Pinky, sözde popüler, sözde sofistike ve güya hızlı bir yaşantı sürüyor gibi gözüken bu kızı bir idol olarak görür ve ona özenip onun gibi davranmaya başlar. Oysa anlamadığımız bir nedenle Millie her ne kadar dışa dönük bir davranış şekli gösterse de çevresinde çok sevilen bir insan değildir. İş yerinde ve oturduğu yüzme havuzlu sosyal konutlarda etrafındakilere verdiği selâmlar bile karşılıksız kalır. Arkadaşları ve komşuları onunla ilişki kurmak istemezler, uzak durmaya çalışırlar, hatta arkasından dedikodu bile yaparlar. Millie evinde davetler verir, hazırlıklar yapar ama davetliler hiçbir zaman gelmezler. Randevu verdiği erkekler bile onu ekerler.
Millie'ye yakın davranan tek insan eski bir film dublörü olan Edgar (Robert Fortier)'dır.

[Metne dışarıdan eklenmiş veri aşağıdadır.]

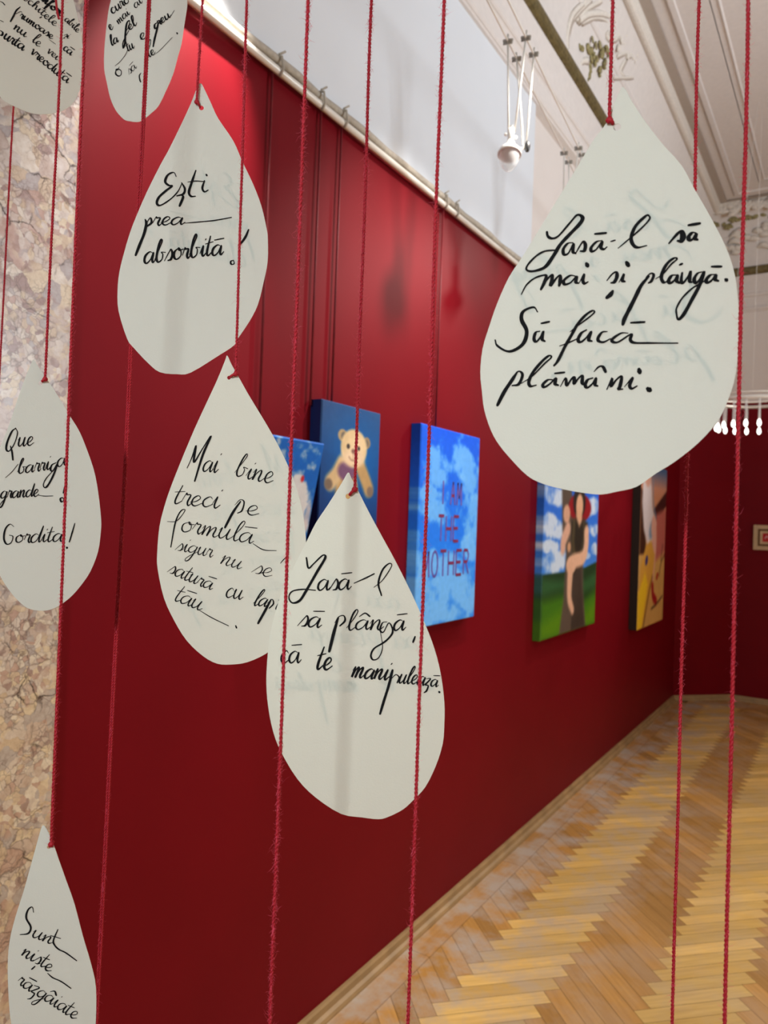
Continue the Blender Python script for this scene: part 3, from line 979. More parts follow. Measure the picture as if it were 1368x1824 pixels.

Edgar Hart ve hamile eşi Willie (Janice Rule) hem Millie'nin ev sahipleridir hem de çölde pek de iş yapmayan harap bir turistik tesisin ve barın işletmeciliğini yaparlar. Kimseyle tek kelime konuşmayan Willie otel tipinde düzenlenmiş apartmanlarının yüzme havuzunun zeminine ve işlettikleri tesisin bazı bölümlerine gerçeküstücü tarzda garip erotik resimler çizmekle meşguldür. Karısıyla pek ilgilenmeyen Edgar ise kendini alkol, silahlar ve motosikletlerle avutmakla meşguldür.
Başlarda kendisine adeta taparcasına davranan ve her davranışını taklit etmeye çalışan Pinky'nin iltifatlarından hoşlanan Millie, daha sonra onun aşırı çocuksu davranışlarından sıkılmaya başlar, tartışırlar ve onu evden kovmaya kalkar. Bunun üzerine Pinky balkondan havuza atlayarak intihar girişiminde bulunur ve hastaneye kaldırılır. Hafıza kaybına uğramıştır. Teksas'tan gelen çok yaşlı anne ve babasını bile tanımaz. Vicdan azabı çeken Millie ona çok iyi davranmaya başlar. Bu noktadan sonra iki kadının rolleri de değişmeye başlar. Pinky evde baskın ve modern bir figür haline gelirken Millie saf taşralı rolünü üstlenmeye başlar. Bir gün Edgar'ın silahla oynarken kazayla ölmesi üzerine dul kalan eşi Willie de onlarla birlikte yaşamaya başlar. Daha önce ölü doğum yapmıştır. Şimdi artık aynı evi paylaşan ve bir aile gibi yaşayan bu üç kadının kişilikleri önce bulanıklaşır, sonra farklılaşarak birbirine karışır sonunda belki de tek bir kişilik haline gelirler.